Her private impressions overruled the sect's administrators. Her secret instructions overruled the published rule. Her authority overruled the system she imposed on everyone else.

Once a prophet can override institutional rules through unverifiable private visions, the institution itself becomes subordinate to the prophet's personal authority. That is precisely what happened here.

Part V: The Fear of Exposure

The most revealing part of the 1905 letter is not even the financial contradiction. It is the panic about publicity.

…if this matter is given publicity, it will create knowledge which would better be left as it is… lest many more shall follow their example.2

Think about what she is admitting.

If sect members discovered that the prophet herself redirected tithe outside denominational channels, many of them would start doing the same thing. And the entire financial authority structure would begin to crack.

Members might start asking uncomfortable questions:

This is the language of institutional self-preservation, not prophetic transparency.

A genuine prophet exposing corruption would demand daylight.

A power structure protecting itself demands silence.

Conclusion

Ellen White publicly declared that no one was permitted to redirect tithe according to private judgment. Then she privately redirected tithe according to her own private judgment.

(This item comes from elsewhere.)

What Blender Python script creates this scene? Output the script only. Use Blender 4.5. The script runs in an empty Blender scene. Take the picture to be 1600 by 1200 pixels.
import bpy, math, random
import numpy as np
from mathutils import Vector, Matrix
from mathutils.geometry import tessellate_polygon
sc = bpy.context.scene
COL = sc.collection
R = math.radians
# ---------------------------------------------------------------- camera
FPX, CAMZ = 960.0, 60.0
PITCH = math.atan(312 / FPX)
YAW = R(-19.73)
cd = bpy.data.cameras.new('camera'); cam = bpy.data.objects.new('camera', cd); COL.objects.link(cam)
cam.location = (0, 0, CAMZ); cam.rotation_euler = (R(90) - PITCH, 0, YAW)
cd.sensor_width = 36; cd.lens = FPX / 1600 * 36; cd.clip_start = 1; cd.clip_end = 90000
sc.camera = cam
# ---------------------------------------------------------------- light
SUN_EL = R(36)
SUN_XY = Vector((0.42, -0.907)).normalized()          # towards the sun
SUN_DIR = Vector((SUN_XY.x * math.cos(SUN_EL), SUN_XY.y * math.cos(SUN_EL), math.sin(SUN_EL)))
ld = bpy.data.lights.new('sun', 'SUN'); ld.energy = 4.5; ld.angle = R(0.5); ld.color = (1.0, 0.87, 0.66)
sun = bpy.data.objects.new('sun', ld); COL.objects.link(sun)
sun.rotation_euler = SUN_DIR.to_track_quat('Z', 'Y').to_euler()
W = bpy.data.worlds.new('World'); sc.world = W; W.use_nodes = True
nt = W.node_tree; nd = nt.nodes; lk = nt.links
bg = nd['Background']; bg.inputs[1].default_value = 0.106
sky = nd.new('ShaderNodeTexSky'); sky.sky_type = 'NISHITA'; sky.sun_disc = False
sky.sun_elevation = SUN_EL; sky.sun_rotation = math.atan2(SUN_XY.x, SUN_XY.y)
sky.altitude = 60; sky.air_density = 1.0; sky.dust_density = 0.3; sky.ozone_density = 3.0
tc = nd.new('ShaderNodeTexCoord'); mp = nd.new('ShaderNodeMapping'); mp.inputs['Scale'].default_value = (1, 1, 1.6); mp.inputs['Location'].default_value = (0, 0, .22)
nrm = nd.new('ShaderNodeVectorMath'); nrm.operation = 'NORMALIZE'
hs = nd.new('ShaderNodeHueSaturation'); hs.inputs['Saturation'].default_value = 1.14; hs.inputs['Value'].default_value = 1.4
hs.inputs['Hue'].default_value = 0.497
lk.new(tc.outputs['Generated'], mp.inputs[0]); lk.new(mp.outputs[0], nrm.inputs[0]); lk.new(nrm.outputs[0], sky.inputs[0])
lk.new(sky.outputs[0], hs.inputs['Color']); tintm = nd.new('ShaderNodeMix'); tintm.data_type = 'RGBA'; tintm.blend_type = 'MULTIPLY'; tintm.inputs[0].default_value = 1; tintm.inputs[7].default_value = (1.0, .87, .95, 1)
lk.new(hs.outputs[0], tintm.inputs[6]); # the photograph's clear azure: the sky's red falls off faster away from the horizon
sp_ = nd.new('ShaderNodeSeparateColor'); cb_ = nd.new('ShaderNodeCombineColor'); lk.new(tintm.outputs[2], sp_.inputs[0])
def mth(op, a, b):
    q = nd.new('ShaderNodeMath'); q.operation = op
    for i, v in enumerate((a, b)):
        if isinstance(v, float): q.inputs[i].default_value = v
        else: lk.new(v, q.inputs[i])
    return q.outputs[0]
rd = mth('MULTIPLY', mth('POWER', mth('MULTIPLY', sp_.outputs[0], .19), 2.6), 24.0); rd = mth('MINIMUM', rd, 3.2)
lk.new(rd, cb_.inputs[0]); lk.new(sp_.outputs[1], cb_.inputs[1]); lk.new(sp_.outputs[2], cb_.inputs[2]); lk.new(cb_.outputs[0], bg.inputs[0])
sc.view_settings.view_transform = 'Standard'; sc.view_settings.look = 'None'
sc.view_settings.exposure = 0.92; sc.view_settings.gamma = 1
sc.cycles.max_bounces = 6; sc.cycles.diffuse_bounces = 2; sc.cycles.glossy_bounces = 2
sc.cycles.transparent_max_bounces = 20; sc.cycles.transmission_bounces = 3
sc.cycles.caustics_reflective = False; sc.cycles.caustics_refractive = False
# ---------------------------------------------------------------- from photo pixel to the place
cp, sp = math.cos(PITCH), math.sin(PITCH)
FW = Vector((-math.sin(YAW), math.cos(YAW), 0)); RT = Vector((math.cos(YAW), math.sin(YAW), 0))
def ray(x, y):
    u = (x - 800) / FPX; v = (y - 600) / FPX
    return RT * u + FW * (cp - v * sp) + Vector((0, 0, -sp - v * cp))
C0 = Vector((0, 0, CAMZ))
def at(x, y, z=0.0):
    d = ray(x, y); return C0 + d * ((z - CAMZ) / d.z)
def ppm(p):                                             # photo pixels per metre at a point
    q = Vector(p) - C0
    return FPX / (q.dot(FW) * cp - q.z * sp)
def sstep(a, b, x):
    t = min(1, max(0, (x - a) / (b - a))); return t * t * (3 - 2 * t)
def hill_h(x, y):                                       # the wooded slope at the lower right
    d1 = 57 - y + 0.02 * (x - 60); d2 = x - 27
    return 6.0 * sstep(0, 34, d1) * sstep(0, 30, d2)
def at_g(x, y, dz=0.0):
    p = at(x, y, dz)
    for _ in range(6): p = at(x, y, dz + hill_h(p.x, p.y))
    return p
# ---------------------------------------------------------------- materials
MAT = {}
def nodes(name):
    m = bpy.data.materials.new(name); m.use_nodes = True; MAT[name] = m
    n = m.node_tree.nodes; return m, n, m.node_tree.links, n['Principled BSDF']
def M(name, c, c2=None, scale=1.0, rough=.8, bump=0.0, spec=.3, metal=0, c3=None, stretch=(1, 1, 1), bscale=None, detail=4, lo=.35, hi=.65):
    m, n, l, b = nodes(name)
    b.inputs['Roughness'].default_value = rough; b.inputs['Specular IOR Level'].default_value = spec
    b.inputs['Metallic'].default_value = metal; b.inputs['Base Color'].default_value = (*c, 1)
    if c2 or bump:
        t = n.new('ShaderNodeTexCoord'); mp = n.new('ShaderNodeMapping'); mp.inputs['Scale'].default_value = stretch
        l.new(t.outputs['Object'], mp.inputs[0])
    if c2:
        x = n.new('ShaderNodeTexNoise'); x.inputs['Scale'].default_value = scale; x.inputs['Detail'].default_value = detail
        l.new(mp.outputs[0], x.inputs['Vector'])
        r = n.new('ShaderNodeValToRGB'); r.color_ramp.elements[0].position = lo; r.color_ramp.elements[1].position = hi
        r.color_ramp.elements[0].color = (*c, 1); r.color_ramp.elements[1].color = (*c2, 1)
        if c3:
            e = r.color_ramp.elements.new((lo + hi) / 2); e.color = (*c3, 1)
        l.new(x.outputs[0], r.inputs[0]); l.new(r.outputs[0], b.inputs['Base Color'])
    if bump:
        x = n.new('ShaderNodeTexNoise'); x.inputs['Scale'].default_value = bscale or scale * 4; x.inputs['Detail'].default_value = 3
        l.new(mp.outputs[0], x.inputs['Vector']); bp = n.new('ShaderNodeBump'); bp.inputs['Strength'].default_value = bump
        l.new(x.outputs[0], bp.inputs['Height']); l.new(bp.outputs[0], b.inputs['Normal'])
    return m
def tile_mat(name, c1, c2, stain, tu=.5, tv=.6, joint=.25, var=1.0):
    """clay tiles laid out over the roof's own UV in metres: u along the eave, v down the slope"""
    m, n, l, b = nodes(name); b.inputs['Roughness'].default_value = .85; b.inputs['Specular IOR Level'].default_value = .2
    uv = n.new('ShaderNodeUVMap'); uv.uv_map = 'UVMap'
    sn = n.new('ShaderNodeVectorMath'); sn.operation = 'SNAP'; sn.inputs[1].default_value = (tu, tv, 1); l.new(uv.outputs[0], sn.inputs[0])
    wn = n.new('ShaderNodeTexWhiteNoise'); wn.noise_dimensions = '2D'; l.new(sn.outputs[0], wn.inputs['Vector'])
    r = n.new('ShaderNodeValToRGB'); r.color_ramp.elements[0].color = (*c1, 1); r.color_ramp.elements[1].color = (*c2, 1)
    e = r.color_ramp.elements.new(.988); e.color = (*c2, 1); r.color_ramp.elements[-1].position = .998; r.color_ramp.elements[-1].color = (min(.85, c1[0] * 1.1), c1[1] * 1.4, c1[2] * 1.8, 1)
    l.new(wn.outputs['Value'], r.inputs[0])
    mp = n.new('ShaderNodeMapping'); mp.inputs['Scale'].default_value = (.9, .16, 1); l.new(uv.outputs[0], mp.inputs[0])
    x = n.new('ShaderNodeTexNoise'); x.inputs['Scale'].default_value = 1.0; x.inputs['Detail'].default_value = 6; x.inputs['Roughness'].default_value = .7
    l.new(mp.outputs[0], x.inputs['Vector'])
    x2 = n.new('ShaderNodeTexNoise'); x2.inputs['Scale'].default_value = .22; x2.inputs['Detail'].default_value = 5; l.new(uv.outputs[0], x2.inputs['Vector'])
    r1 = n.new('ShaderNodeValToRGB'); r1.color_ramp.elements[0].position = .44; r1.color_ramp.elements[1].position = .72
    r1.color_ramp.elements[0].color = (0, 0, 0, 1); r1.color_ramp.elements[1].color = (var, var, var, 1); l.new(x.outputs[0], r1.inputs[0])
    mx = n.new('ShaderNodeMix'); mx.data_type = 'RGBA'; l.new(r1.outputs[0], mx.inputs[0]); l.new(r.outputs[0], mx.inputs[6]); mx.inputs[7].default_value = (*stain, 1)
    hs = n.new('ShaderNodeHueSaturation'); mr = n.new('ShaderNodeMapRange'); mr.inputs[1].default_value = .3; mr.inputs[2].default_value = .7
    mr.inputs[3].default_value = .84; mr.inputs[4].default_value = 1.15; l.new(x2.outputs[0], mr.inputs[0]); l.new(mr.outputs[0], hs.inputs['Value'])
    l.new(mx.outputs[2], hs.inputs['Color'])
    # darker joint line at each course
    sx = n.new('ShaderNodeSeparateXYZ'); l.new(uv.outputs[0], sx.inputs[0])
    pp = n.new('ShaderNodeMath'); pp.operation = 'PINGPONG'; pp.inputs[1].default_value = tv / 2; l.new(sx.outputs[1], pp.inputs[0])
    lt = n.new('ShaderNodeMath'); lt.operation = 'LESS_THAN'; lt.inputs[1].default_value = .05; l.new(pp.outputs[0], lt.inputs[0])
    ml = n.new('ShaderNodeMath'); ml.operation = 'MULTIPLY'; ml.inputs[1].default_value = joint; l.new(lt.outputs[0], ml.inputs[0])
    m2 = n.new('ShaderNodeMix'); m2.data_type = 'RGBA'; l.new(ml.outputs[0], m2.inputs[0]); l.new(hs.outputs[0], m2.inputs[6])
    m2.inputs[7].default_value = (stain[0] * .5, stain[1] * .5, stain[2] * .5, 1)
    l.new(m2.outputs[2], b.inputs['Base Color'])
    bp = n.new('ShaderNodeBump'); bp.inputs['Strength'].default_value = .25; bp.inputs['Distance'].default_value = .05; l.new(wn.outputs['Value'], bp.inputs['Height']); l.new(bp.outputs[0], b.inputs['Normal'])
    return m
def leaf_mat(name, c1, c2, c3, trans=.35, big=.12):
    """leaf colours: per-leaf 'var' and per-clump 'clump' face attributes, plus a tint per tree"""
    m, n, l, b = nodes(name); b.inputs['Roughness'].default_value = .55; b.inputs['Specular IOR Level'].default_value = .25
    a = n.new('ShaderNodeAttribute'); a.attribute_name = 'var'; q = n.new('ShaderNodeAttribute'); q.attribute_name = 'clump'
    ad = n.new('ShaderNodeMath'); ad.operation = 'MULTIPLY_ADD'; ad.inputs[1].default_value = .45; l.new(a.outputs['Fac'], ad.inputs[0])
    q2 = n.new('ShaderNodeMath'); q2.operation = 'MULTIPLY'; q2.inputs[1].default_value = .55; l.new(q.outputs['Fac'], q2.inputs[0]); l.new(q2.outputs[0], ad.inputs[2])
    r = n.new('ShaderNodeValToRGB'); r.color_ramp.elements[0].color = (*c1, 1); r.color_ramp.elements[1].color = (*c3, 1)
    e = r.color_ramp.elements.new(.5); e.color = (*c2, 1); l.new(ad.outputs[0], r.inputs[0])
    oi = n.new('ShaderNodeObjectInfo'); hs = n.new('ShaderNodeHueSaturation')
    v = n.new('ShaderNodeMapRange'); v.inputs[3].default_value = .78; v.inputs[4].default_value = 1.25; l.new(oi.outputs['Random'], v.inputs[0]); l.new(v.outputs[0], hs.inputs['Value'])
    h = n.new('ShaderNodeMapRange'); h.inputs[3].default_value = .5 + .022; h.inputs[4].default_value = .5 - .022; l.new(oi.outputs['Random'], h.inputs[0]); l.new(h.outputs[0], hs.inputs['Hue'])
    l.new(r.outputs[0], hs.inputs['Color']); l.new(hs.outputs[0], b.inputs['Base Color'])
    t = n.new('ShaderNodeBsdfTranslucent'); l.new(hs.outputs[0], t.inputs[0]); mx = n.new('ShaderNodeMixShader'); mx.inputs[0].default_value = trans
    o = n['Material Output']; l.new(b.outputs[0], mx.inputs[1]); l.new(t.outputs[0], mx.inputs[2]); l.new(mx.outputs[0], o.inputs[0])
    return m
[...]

She bypassed the official treasury. She operated outside meaningful financial oversight.

And she urged church leaders to keep quiet about it before members started following her example.

This was beyond merely hypocrisy. It was corrupt.

The ordinary believer was told: "Trust the system." Meanwhile the prophet quietly operated above the system.

The public rule said: "Let none." The private reality said: "Except me."

And when someone started asking questions, the response was not transparency and correction. The answer was, "Keep quiet."